Currently, no in-kernel drivers utilize this, but I can add a patch in
v2 to demonstrate how this patch would work.

> > diff --git a/drivers/tty/serial/8250/8250_port.c b/drivers/tty/serial/8250/8250_port.c
> > index 893bc493f662..ddfa8b59e562 100644
> > --- a/drivers/tty/serial/8250/8250_port.c
> > +++ b/drivers/tty/serial/8250/8250_port.c
> > @@ -3135,9 +3135,31 @@ static struct attribute_group serial8250_dev_attr_group = {
> >  static void register_dev_spec_attr_grp(struct uart_8250_port *up)
> >  {
> >  	const struct serial8250_config *conf_type = &uart_config[up->port.type];
> > +	struct attribute **upp_attrs = NULL;
> > +	int upp_attrs_num = 0, i;
> >  
> > -	if (conf_type->rxtrig_bytes[0])
> > -		up->port.attr_group = &serial8250_dev_attr_group;
> > +	up->port.attr_group_allocated = false;
> > +
> > +	if (up->port.attr_group) {
> > +		upp_attrs = up->port.attr_group->attrs;
> > +
> > +		while (upp_attrs[upp_attrs_num])
> > +			upp_attrs_num++;
> > +
> > +		up->port.attr_group = kcalloc(1, sizeof(struct attribute_group), GFP_KERNEL);
> > +		up->port.attr_group->attrs = kcalloc(upp_attrs_num + 2, sizeof(struct attribute *), GFP_KERNEL);
> > +
> > +		for (i = 0; i < upp_attrs_num; ++i)

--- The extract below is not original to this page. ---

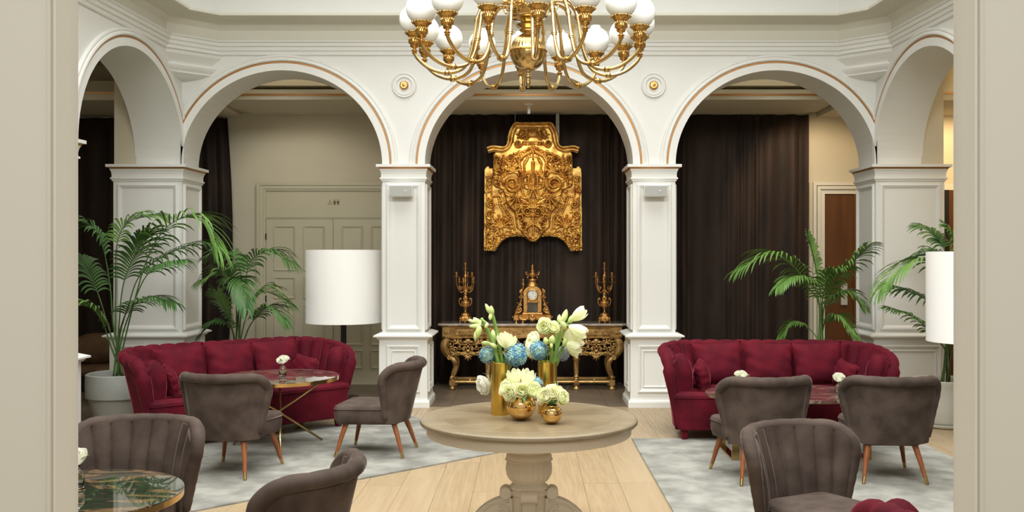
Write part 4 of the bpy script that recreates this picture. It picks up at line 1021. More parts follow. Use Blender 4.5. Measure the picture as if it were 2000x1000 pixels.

> > +			up->port.attr_group->attrs[i] = upp_attrs[i];
> > +
> > +		if (conf_type->rxtrig_bytes[0])
> > +			up->port.attr_group->attrs[upp_attrs_num] = &dev_attr_rx_trig_bytes.attr;
> > +
> > +		up->port.attr_group_allocated = true;
> 
> This feels odd, why is this all dynamically allocated?  You want to add
> another group to the existing group?

Yes, this approach aims to add the `attr_group` which declared in the
low-level driver to the existing one in universal driver (8250_port.c),
so that it will have the attributes from both low-level and universal
drivers. This ensures that other device nodes utilizing the universal
driver will not create the unsupported system file(s).